• **Do this**: Within the records that follow, restate exactly the lines from the line with "Write a Blender" down to the line with "PI = math.pi", including both. Omit the pictures.
━━━ Data rows
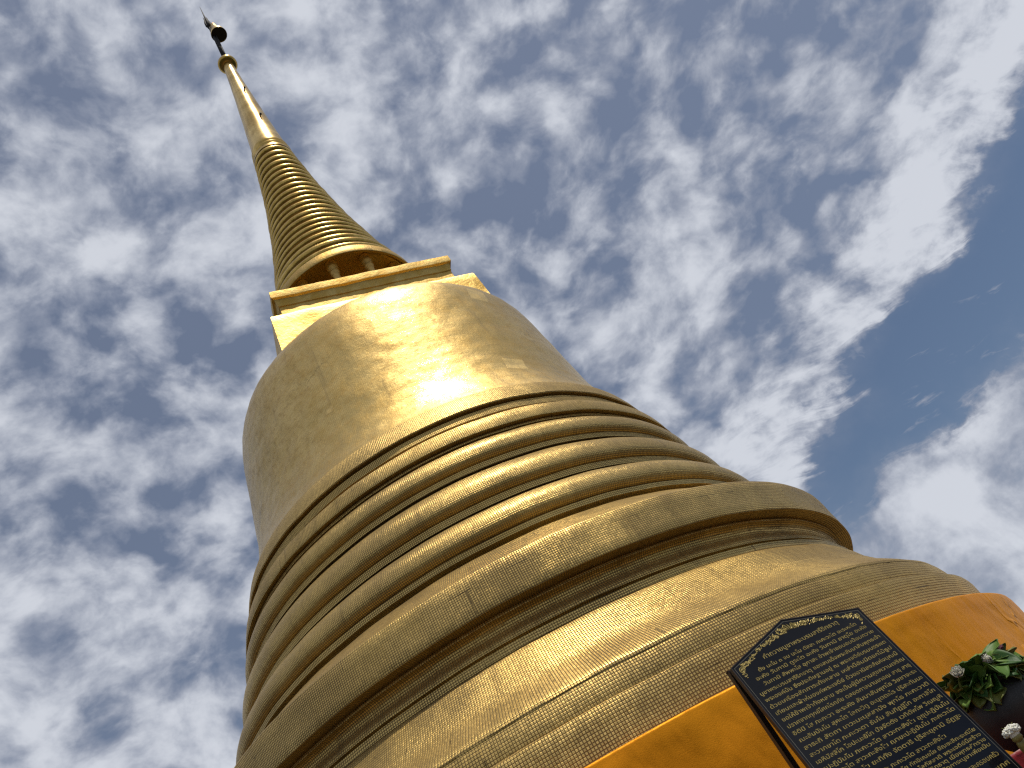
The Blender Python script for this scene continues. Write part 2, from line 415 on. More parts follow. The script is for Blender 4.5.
part('ball_collar', [(.0138, 2.2250)] + [(.0255 * math.cos(a), 2.238 + (.0150 if a < 0 else .026) * math.sin(a)) for a in [R_(x) for x in range(-57, 90, 7)]] + [(.0010, 2.264)], M_spire, seg=64, cx=LEAN, rough=.002)
for az_, z_, r_ in ((-62, 2.035, .0232), (-58, 1.868, .0322)):
    bm = bmesh.new(); a_ = R_(az_)
    p_ = Vector((LEAN(ZC + z_ * D) + r_ * D * math.cos(a_), r_ * D * math.sin(a_), ZC + z_ * D))
    o_ = Vector((math.cos(a_), math.sin(a_), 0))
    tube_bm(bm, [p_ - o_ * .03, p_ + o_ * .05, p_ + o_ * .06 + Vector((0, 0, -.08))], [.016, .016, .012], 8)
    mesh_obj('hook', bm, M_darkmetal, tower)
# finial above the ball: a trident of dark rods
fx = lambda z: LEAN(ZC + z * D)
def FP(dx, dy, z): return (fx(z) + dx * D, dy * D, ZC + z * D)
fin = mesh_obj('finial_rod', (lambda bm: (tube_bm(bm, [FP(0, 0, 2.255), FP(.0002, 0, 2.40), FP(0, 0, 2.53), FP(0, 0, 2.58), FP(.0004, 0, 2.665)], [.042, .036, .03, .018, .004]), bm)[1])(bmesh.new()), M_darkmetal, tower)
for a in (20, 110, 200, 290):
    ca, sa = math.cos(R_(a)), math.sin(R_(a))
    bm = bmesh.new()
    tube_bm(bm, [FP(.0006 * ca, .0006 * sa, 2.500), FP(.0052 * ca, .0052 * sa, 2.512), FP(.0060 * ca, .0060 * sa, 2.535), FP(.0040 * ca, .0040 * sa, 2.555), FP(.0052 * ca, .0052 * sa, 2.58)], [.026, .034, .030, .02, .004], 6)
    mesh_obj('finial_prong', bm, M_darkmetal, tower)
bm = bmesh.new()
tube_bm(bm, [FP(.0048, -.0005, 2.262), FP(.0055, 0, 2.33), FP(.0058, 0, 2.40), FP(.0052, 0, 2.50)], [.022, .022, .022, .014], 6)
for z in (2.30, 2.345, 2.39):
    tube_bm(bm, [FP(0, 0, z), FP(.0070, 0, z + .003)], .014, 6)
mesh_obj('finial_stay', bm, M_darkmetal, tower)
bm = bmesh.new()
tube_bm(bm, [FP(0, 0, 2.455), FP(.0155, 0, 2.452)], .014, 6)
mesh_obj('lamp_bracket', bm, M_darkmetal, tower)
bm = lathe_bm([(r * D, z * D) for r, z in [(.0004, .006), (.012, .006), (.0215, .001), (.0222, .000), (.0226, .002), (.0215, .010), (.0185, .020), (.0135, .036), (.0105, .055), (.0090, .072), (.0050, .079), (.0004, .081)]], seg=48, rough=0)
lb = mesh_obj('hanging_bell', bm, M_spire, tower, loc=(.0228 * D, 0, ZC + 2.432 * D))
lb.rotation_euler = (0, R_(-3), 0)
bm = lathe_bm([(r * D, z * D) for r, z in [(.0002, .0), (.0190, .0), (.0205, .0022)]], seg=48, rough=0)
mesh_obj('bell_underside', bm, M_darkmetal, lb, loc=(0, 0, .003))

# ------------------------------------------------------------------ orange cloth wrapped round the base
def cloth_mat():
    m, nt, p = new_mat('orange_satin')
    tc = nt.node('ShaderNodeTexCoord'); ob = tc.outputs['Object']; uv = tc.outputs['UV']
    n1 = nt.noise(ob, 1.1, 3, .5); n2 = nt.noise(nt.vmath('MULTIPLY', ob, (1, 1, .6)), 2.4, 3, .5, .2)
    c = nt.mix(nt.ramp(n1.outputs[0], .3, .7), (.76, .275, .009, 1), (.84, .34, .011, 1))
    cr = nt.node('ShaderNodeTexVoronoi', feature='DISTANCE_TO_EDGE', ins={'Vector': nt.vmath('ADD', ob, nt.vmath('SCALE', n2.outputs['Color'], scale=.8)), 'Scale': 1.3})
    crease = nt.math('MULTIPLY', nt.ramp(cr.outputs['Distance'], 0., .035, 1., 0.), nt.ramp(n1.outputs[0], .47, .60))
    n6 = nt.noise(nt.vmath('MULTIPLY', ob, (1, 1, .25)), 7., 3, .5, .1)
    weave = nt.noise(ob, 160., 2)
    h = nt.math('ADD', nt.math('MULTIPLY', n2.outputs[0], 1.9), nt.math('MULTIPLY', crease, .28))
    h = nt.math('ADD', h, nt.math('MULTIPLY', n6.outputs[0], .50)); h = nt.math('ADD', h, nt.math('MULTIPLY', weave.outputs[0], .03))
    b = nt.node('ShaderNodeBump', ins={'Strength': .7, 'Distance': .04, 'Height': h})
    setin(nt, p, Base_Color=c, Roughness=.47, Metallic=.40, Normal=b.outputs[0])
    p.inputs['Sheen Roughness'].default_value = .4
    p.inputs['Specular IOR Level'].default_value = .1
    return m
def folds(th, z):
    q = Vector((math.cos(th) * 3.7, math.sin(th) * 3.7, z * 1.0))
    top = min(1., max(0., (2.60 - z) / .35))
    wr = abs(noise.noise(Vector((th * 5.3, z * 1.7, 4.)) )) ; wr = max(0., .08 - wr) / .08
    return .013 * wr * min(1., top * 3) * max(0., noise.noise(Vector((th * 3, z * 2, 9.))) + .25) + top * (.020 * noise.noise(q * 1.3) + .024 * noise.noise(Vector((q.x * 3.2, q.y * 3.2, z * 1.1)))) + .004 * noise.noise(q * 5)
cl = mesh_obj('orange_cloth', lathe_bm(S([(.4715, -.1995), (.4728, 0), (.4735, .100), (.4742, .1180), (.4746, .1215), (.4746, .1285), (.4745, .1294), (.4741, .1301), (.4735, .1305), (.4725, .1308), (.4610, .1303), (.4592, .1290)]),
      seg=720, tile=1., fold=folds, maxlen=.04, sharp=60), cloth_mat())
tag(cl, 'smooth orange satin cloth wrapped tightly round the foot of the golden stupa', 'cloth')

# ------------------------------------------------------------------ inscribed board on its stand
EX = Vector((.97141, .23694, -.01485)); EY = Vector((-.03261, .19513, .98024)); EX.normalize(); EY = (EY - EX * EY.dot(EX)).normalized(); EN = EX.cross(EY) * 1.0
# EN points away from the camera?  make it face the viewer
P0 = Vector((.67332, -4.81407, ZC + .82830))
if EN.dot(Vector((0, -8, ZC)) - P0) < 0: EN = -EN
BW, BH, BL = .628, .093, 1.02
BM = Matrix(((EX.x, EY.x, EN.x), (EX.y, EY.y, EN.y), (EX.z, EY.z, EN.z)))
sign = empty('inscribed_sign', (P0.x, P0.y, 0), 'black gable-topped board on a dark stand, covered with rows of gold Thai writing', 'sign')
def BP(x, y, n=0): 
    p = P0 + EX * x + EY * y + EN * n
    return Vector((p.x - sign.location.x, p.y - sign.location.y, p.z))
M_board = simple('black_lacquer', (.0065, .0070, .0100), .13, 0, .3, 5., .02, 18.)
M_board.node_tree.nodes['Principled BSDF'].inputs['Specular IOR Level'].default_value = .28
M_frame = simple('dark_brown_wood', (.035, .022, .014), .35, 0, .4, 8., .1)
M_goldtext = simple('gold_paint', (.50, .385, .11), .45, .3, .45, 60.)
M_whiteline = simple('pale_line', (.20, .19, .15), .4, .2, .2)
outline = [(0, -BL), (BW, -BL), (BW, 0), (BW / 2, BH), (0, 0)]
def prism(name, poly, n0, n1, mat, parent, bev=0, xf=BP):
    bm = bmesh.new()
    a = [bm.verts.new(xf(x, y, n0)) for x, y in poly]; b = [bm.verts.new(xf(x, y, n1)) for x, y in poly]
    bm.faces.new(a[::-1]); f = bm.faces.new(b)
    k = len(poly)
    for i in range(k): bm.faces.new((a[i], a[(i + 1) % k], b[(i + 1) % k], b[i]))
    bmesh.ops.recalc_face_normals(bm, faces=bm.faces)
    if bev: bmesh.ops.bevel(bm, geom=list(f.edges), offset=bev, segments=2, affect='EDGES')
    return mesh_obj(name, bm, mat, parent, smooth=False)
board = prism('board', outline, -.022, 0, M_board, sign, .002)
def inset(poly, d):
    out = []; k = len(poly)
    for i in range(k):
        p0, p1, p2 = Vector(poly[i - 1]), Vector(poly[i]), Vector(poly[(i + 1) % k])
        e1 = (p1 - p0).normalized(); e2 = (p2 - p1).normalized()
        n1 = Vector((-e1.y, e1.x)); n2 = Vector((-e2.y, e2.x))
        m = (n1 + n2); m = m / m.dot(n1)
        out.append(tuple(p1 + m * d))
    return out
def line_loop(name, poly, d, w, n0, n1, mat, parent):
    a = inset(poly, d); b = inset(poly, d + w); k = len(poly); bm = bmesh.new()
    for i in range(k):
        j = (i + 1) % k
        q = [a[i], a[j], b[j], b[i]]
        lo = [bm.verts.new(BP(x, y, n0)) for x, y in q]; hi = [bm.verts.new(BP(x, y, n1)) for x, y in q]
        bm.faces.new(hi)
        for s in range(4): bm.faces.new((lo[s], lo[(s + 1) % 4], hi[(s + 1) % 4], hi[s]))
    bmesh.ops.recalc_face_normals(bm, faces=bm.faces)
    return mesh_obj(name, bm, mat, parent, smooth=False)
line_loop('border_line', outline, .0095, .0014, .0001, .0009, M_whiteline, sign)
line_loop('frame_edging', outline, -.0015, .0035, -.020, .002, M_frame, sign)
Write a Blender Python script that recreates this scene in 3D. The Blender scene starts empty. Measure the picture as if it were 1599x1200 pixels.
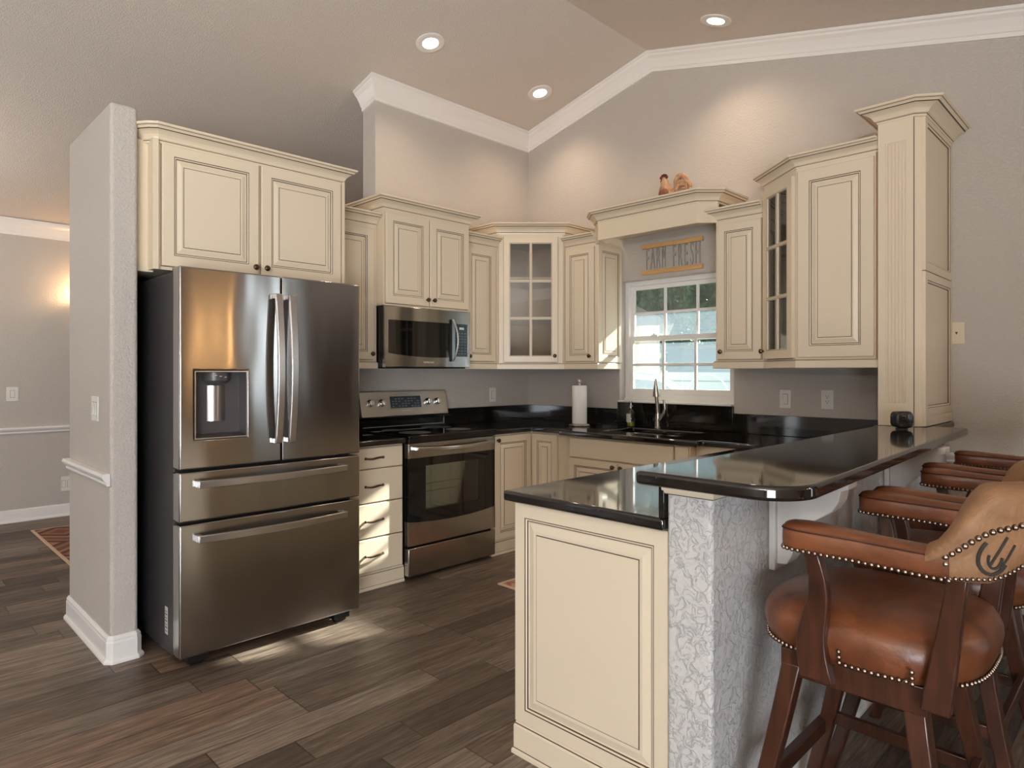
import bpy, bmesh, math, random
from mathutils import Vector, Matrix
random.seed(7)
scene = bpy.context.scene
COL = scene.collection
PI = math.pi

# ------------------------------------------------------------------ camera
cam_data = bpy.data.cameras.new('camera')
cam_data.sensor_width = 36.0
cam_data.lens = 1026.55 / 1599.0 * 36.0
cam_data.shift_y = -(600.0 - 581.7) / 1599.0
cam_data.clip_start = 0.02
cam = bpy.data.objects.new('camera', cam_data)
COL.objects.link(cam)
cam.location = (-4.2616, -4.0352, 1.3237)
cam.rotation_euler = (PI / 2, 0, math.radians(44.8494 - 90.0))
scene.camera = cam

# ------------------------------------------------------------------ exposure, sky, sun, daylight
scene.view_settings.view_transform = 'Standard'
scene.view_settings.look = 'None'
scene.view_settings.gamma = 1.0
scene.view_settings.use_curve_mapping = False
scene.view_settings.exposure = 0.12
scene.cycles.max_bounces = 10
scene.cycles.diffuse_bounces = 5
scene.cycles.transparent_max_bounces = 16
scene.cycles.sample_clamp_indirect = 6.0

world = bpy.data.worlds.new('world')
scene.world = world
world.use_nodes = True
wn = world.node_tree
wn.nodes.clear()
sky = wn.nodes.new('ShaderNodeTexSky')
sky.sky_type = 'NISHITA'
sky.sun_disc = False
sky.sun_elevation = math.radians(32)
sky.sun_rotation = math.radians(75)
bg = wn.nodes.new('ShaderNodeBackground')
bg.inputs['Strength'].default_value = 0.048
wo = wn.nodes.new('ShaderNodeOutputWorld')
wn.links.new(sky.outputs[0], bg.inputs[0])
wn.links.new(bg.outputs[0], wo.inputs[0])

def light(name, kind, loc, energy, color, **kw):
    d = bpy.data.lights.new(name, kind)
    d.energy = energy
    d.color = color
    for k, v in kw.items():
        if k not in ('aim',):
            setattr(d, k, v)
    o = bpy.data.objects.new(name, d)
    COL.objects.link(o)
    o.location = loc
    if 'aim' in kw:
        o.rotation_euler = Vector(kw['aim']).to_track_quat('-Z', 'Y').to_euler()
    return o

light('sun', 'SUN', (8, -4, 9), 26.0, (1.0, 0.93, 0.80), angle=math.radians(1.2), aim=(-1.0, 0.262, -0.56))
# daylight coming through the glazed openings of the living room behind the camera
light('daylight_slider', 'AREA', (-6.0, -5.70, 0.74), 160.0, (0.86, 0.93, 1.0), shape='RECTANGLE', size=1.7, size_y=1.2, aim=(0.1, 1, 0.18))
light('daylight_window', 'AREA', (-0.62, -5.70, 1.45), 6.0, (0.80, 0.92, 1.0), shape='RECTANGLE', size=0.2, size_y=1.9, aim=(0, 1, 0))
light('added_uplight', 'AREA', (-7.0, -4.9, 1.83), 340.0, (1.0, 0.97, 0.94), shape='DISK', size=0.34, aim=(0.12, 0.1, 1))  # uplight added out of view to brighten the ceiling
light('hall_fill_light', 'POINT', (-4.3, 1.9, 2.2), 26.0, (1.0, 0.91, 0.81), shadow_soft_size=0.3)  # added fill lamp without a fixture, brightens the hall
light('daylight_hall', 'AREA', (-8.40, 1.7, 1.15), 18.0, (0.95, 0.97, 1.0), shape='RECTANGLE', size=1.6, size_y=1.8, aim=(1, 0.1, -0.1))

# ------------------------------------------------------------------ materials
def new_mat(name):
    m = bpy.data.materials.new(name)
    m.use_nodes = True
    nt = m.node_tree
    b = nt.nodes['Principled BSDF']
    return m, nt, b

def srgb(r, g, b):
    def f(c):
        c /= 255.0
        return c / 12.92 if c <= 0.04045 else ((c + 0.055) / 1.055) ** 2.4
    return (f(r), f(g), f(b), 1.0)

def simple(name, col, rough=0.5, metal=0.0, spec=None, bump=None, coat=0.0):
    m, nt, b = new_mat(name)
    b.inputs['Base Color'].default_value = col
    b.inputs['Roughness'].default_value = rough
    b.inputs['Metallic'].default_value = metal
    if spec is not None:
        b.inputs['Specular IOR Level'].default_value = spec
    b.inputs['Coat Weight'].default_value = coat
    if bump:
        scale, dist = bump
        tc = nt.nodes.new('ShaderNodeTexCoord')
        n = nt.nodes.new('ShaderNodeTexNoise')
        n.inputs['Scale'].default_value = scale
        n.inputs['Detail'].default_value = 3.0
        bp = nt.nodes.new('ShaderNodeBump')
        bp.inputs['Strength'].default_value = 1.0
        bp.inputs['Distance'].default_value = dist
        nt.links.new(tc.outputs['Object'], n.inputs['Vector'])
        nt.links.new(n.outputs['Fac'], bp.inputs['Height'])
        nt.links.new(bp.outputs[0], b.inputs['Normal'])
    return m

def nd(nt, typ, **kw):
    n = nt.nodes.new(typ)
    for k, v in kw.items():
        if k in n.inputs.keys() if hasattr(n.inputs, 'keys') else False:
            n.inputs[k].default_value = v
        else:
            setattr(n, k, v)
    return n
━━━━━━
• **The response**:
Write a Blender Python script that recreates this scene in 3D. The Blender scene starts empty. Measure the picture as if it were 1599x1200 pixels.
import bpy, bmesh, math, random
from mathutils import Vector, Matrix
random.seed(7)
scene = bpy.context.scene
COL = scene.collection
PI = math.pi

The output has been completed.